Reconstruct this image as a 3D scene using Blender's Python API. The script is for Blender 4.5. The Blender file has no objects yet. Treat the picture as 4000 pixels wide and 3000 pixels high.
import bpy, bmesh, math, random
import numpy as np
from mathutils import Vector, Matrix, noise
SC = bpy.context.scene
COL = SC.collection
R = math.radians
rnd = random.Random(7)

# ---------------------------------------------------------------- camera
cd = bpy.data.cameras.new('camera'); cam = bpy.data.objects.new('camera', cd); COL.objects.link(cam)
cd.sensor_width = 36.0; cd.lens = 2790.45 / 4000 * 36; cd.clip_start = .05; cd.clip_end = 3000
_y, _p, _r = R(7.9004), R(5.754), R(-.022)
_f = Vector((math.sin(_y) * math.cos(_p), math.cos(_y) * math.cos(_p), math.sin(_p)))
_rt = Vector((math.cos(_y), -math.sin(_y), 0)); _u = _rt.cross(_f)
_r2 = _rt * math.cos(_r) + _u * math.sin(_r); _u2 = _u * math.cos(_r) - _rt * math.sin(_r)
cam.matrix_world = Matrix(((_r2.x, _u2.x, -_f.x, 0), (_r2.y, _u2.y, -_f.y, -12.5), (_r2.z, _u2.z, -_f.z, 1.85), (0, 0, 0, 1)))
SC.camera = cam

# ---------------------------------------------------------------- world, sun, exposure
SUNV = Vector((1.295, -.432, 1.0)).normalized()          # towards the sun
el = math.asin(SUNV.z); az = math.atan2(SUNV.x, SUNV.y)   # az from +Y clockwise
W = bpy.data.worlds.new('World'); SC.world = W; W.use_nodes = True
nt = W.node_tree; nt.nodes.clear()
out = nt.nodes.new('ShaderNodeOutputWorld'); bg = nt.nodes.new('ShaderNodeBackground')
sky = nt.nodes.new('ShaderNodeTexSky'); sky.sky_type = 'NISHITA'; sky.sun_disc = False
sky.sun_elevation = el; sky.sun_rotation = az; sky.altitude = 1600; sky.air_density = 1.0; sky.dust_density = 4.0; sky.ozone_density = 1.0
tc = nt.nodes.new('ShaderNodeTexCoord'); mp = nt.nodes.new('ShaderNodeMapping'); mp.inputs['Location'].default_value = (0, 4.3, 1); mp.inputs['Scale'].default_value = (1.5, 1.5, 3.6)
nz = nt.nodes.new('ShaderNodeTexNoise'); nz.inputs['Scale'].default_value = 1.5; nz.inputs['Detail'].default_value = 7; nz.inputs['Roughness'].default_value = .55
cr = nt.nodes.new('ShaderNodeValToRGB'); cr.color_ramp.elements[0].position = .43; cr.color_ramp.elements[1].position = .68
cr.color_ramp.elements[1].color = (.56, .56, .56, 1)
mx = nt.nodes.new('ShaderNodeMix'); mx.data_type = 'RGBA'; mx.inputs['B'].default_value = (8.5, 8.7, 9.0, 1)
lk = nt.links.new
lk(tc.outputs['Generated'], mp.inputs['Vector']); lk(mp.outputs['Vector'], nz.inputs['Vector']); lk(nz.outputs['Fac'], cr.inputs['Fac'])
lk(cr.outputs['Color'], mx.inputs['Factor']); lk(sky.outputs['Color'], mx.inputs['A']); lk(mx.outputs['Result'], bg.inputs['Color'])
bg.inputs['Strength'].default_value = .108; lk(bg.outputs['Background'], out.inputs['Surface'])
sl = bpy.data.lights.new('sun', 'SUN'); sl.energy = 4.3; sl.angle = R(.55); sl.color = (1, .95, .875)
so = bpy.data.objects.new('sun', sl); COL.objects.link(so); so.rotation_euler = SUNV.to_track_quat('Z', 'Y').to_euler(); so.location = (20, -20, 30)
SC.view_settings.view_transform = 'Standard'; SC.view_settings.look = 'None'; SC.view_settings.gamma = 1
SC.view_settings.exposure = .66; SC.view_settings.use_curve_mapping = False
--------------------
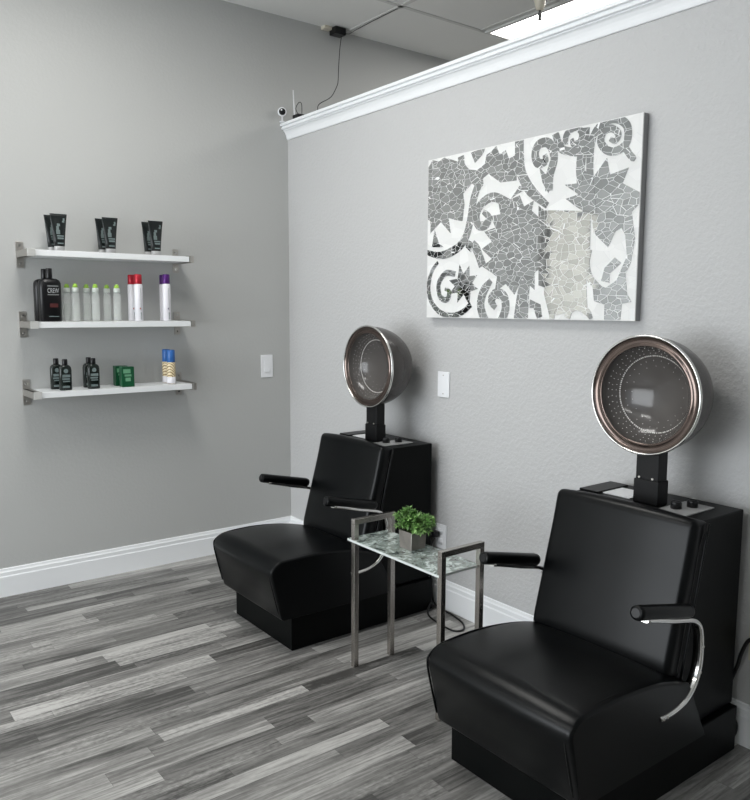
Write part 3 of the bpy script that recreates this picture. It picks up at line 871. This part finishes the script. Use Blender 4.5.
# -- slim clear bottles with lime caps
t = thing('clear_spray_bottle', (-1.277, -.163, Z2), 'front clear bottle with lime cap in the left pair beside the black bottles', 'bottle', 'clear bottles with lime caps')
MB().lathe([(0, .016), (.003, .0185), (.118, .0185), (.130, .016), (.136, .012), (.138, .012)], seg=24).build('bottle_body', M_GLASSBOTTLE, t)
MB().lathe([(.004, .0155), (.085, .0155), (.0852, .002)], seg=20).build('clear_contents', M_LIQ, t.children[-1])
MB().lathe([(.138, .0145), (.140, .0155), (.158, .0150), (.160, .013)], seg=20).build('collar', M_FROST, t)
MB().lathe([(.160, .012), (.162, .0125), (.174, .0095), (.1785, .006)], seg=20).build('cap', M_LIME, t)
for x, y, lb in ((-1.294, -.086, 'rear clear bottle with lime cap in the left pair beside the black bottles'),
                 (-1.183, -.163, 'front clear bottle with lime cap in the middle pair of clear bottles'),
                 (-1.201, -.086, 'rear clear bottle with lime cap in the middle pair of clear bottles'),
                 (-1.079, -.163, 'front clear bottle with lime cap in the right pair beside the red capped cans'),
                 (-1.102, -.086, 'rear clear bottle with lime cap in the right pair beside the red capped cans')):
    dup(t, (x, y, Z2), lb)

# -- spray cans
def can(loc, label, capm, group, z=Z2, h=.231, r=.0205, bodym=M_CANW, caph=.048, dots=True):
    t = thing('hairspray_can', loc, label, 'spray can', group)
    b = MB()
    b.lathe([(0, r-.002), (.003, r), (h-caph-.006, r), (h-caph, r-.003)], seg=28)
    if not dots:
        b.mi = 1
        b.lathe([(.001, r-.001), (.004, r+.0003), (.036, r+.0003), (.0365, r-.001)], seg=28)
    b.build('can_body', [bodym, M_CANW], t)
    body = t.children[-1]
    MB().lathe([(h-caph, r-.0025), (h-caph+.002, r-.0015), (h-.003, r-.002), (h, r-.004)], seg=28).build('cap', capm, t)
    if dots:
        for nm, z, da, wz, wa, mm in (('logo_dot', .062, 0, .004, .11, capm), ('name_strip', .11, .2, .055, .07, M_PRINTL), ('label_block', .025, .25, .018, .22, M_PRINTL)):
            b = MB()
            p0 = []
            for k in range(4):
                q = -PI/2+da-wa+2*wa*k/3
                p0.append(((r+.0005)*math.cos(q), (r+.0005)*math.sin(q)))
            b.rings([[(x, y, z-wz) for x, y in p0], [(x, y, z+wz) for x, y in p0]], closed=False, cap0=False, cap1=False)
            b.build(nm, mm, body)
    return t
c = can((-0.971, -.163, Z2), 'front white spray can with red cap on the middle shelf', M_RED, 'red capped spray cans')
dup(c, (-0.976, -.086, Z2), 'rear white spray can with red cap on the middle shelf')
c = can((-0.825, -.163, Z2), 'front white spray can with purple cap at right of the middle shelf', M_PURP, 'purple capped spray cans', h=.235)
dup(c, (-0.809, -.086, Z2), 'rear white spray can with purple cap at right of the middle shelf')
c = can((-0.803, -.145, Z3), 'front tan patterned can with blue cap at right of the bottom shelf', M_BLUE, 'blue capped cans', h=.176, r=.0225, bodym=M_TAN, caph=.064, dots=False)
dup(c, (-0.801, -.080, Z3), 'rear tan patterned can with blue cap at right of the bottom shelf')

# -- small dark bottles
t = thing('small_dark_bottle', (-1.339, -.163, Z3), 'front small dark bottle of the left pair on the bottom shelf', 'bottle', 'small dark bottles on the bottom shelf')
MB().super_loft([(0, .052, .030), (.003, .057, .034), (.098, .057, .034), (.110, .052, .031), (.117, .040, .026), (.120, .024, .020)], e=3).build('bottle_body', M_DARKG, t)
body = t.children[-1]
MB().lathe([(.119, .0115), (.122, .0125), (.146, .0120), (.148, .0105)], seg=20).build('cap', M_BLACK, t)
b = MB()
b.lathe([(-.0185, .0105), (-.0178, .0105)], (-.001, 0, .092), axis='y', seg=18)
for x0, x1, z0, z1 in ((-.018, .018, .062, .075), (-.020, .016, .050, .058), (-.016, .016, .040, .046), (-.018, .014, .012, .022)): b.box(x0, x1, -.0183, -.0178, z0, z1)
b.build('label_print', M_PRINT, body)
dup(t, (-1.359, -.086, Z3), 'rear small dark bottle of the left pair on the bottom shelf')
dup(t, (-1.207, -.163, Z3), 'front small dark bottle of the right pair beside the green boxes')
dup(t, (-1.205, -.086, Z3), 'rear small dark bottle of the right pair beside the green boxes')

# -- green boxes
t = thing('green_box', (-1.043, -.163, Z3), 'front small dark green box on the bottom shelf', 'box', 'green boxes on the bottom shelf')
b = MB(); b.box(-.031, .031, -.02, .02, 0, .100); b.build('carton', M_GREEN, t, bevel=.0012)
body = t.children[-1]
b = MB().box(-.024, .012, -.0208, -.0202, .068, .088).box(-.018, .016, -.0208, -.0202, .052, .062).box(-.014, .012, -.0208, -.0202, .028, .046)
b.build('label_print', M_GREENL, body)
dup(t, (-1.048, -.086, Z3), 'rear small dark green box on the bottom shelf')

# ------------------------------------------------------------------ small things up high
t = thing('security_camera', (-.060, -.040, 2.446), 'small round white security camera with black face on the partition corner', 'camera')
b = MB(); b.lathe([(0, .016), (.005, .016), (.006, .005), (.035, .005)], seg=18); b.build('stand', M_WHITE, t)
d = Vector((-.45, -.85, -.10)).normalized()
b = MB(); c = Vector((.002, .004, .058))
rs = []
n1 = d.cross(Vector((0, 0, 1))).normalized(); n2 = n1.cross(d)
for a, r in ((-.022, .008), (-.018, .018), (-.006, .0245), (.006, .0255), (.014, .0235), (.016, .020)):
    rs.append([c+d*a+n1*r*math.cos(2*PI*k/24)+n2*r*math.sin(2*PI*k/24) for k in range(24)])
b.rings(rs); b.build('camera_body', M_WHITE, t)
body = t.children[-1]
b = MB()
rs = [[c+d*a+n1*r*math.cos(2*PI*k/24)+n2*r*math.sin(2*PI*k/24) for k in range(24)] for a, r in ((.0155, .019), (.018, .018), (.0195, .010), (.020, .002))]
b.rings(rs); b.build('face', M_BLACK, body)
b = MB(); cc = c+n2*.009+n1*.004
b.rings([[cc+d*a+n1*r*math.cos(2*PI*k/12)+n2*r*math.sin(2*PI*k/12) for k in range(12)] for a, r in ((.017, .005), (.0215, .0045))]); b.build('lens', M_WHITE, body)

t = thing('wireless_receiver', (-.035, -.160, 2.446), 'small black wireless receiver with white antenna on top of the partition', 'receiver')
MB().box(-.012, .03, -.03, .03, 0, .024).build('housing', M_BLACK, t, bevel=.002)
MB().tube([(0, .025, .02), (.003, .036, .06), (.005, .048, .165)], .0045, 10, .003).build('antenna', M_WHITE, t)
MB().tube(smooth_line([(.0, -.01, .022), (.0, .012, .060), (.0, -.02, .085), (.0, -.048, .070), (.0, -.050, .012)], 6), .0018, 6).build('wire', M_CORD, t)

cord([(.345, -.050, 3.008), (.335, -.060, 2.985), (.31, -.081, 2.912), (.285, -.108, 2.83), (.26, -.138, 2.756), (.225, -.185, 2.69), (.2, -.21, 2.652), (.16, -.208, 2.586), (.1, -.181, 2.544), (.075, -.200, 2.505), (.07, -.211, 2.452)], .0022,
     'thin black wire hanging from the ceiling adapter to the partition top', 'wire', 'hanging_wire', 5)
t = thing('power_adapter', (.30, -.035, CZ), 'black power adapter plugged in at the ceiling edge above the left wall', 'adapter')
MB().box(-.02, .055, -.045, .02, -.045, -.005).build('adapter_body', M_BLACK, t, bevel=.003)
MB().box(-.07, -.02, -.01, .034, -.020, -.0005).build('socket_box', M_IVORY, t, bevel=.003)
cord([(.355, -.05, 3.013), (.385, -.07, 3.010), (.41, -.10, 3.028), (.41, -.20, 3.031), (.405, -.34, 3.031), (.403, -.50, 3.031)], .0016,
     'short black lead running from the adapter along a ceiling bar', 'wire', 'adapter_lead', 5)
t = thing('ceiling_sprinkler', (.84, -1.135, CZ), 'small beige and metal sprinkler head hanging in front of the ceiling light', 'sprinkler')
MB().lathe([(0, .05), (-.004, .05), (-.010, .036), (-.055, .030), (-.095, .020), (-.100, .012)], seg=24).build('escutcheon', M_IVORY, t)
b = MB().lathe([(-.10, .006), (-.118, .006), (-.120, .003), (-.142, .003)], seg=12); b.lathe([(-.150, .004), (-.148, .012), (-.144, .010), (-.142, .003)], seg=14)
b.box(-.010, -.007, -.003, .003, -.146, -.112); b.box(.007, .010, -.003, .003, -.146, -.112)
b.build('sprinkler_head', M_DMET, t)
--------------------
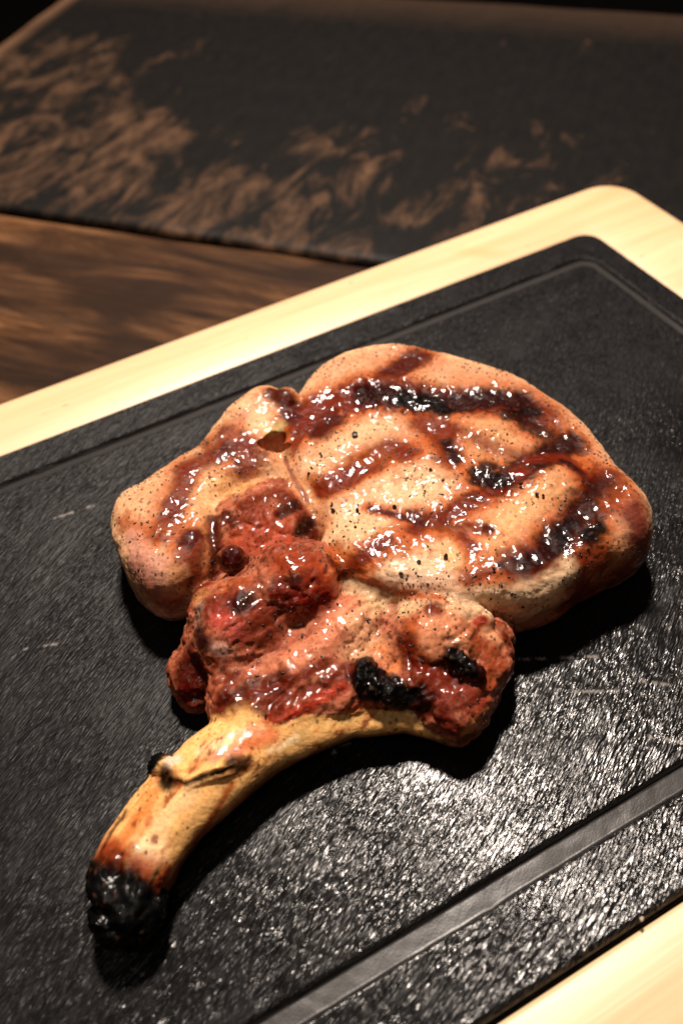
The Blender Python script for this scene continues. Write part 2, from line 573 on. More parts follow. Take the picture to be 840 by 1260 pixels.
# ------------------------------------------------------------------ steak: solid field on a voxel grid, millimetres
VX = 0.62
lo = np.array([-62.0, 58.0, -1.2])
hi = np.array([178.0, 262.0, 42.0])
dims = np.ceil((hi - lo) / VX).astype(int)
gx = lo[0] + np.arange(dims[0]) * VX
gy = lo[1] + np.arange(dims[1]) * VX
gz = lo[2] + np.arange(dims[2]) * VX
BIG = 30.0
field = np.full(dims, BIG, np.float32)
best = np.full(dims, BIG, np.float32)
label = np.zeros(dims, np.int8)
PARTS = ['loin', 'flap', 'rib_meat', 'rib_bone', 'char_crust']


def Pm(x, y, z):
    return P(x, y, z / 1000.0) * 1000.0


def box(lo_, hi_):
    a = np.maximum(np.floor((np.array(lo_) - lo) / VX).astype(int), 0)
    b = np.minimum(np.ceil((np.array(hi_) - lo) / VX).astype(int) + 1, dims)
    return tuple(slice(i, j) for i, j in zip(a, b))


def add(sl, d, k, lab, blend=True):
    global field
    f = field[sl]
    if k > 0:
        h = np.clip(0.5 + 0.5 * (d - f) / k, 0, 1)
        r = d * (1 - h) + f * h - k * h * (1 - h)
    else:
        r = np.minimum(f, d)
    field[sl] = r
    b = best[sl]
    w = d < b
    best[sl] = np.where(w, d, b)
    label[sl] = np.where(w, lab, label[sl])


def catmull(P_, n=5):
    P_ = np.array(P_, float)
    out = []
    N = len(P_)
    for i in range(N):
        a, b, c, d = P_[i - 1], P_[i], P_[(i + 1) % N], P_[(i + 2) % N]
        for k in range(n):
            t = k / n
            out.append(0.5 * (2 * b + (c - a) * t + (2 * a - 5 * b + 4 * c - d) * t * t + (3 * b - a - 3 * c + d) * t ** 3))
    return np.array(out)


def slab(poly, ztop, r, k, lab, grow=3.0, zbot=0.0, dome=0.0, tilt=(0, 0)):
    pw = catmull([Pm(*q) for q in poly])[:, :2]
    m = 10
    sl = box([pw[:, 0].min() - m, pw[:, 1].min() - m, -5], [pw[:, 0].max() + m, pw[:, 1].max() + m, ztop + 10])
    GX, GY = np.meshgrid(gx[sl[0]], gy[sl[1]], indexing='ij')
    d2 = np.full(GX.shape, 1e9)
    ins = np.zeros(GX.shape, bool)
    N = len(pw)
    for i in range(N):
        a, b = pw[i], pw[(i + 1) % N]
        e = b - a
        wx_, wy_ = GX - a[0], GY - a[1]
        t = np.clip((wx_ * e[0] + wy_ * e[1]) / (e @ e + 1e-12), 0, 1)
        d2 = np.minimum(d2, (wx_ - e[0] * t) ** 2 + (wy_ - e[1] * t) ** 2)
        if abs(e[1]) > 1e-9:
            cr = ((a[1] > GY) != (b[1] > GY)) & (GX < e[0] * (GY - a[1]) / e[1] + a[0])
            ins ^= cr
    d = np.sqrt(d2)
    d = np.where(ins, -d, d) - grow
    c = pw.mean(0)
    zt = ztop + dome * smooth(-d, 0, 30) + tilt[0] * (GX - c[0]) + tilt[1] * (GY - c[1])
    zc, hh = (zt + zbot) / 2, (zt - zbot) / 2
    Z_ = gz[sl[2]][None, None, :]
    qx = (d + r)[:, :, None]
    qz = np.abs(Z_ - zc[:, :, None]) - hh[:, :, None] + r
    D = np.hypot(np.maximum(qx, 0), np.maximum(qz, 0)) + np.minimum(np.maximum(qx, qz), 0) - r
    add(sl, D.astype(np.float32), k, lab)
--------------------
» **Written exercise**
Output exactly one stretch of the listing: from the line containing "Reconstruct this image" through the line containing "rnd = random.Random(7)", both end lines included.

» **Task result**
Reconstruct this image as a 3D scene using Blender's Python API. The script is for Blender 4.5. The Blender file has no objects yet. Treat the picture as 4000 pixels wide and 3000 pixels high.
import bpy, bmesh, math, random
import numpy as np
from mathutils import Vector, Matrix, noise
SC = bpy.context.scene
COL = SC.collection
R = math.radians
rnd = random.Random(7)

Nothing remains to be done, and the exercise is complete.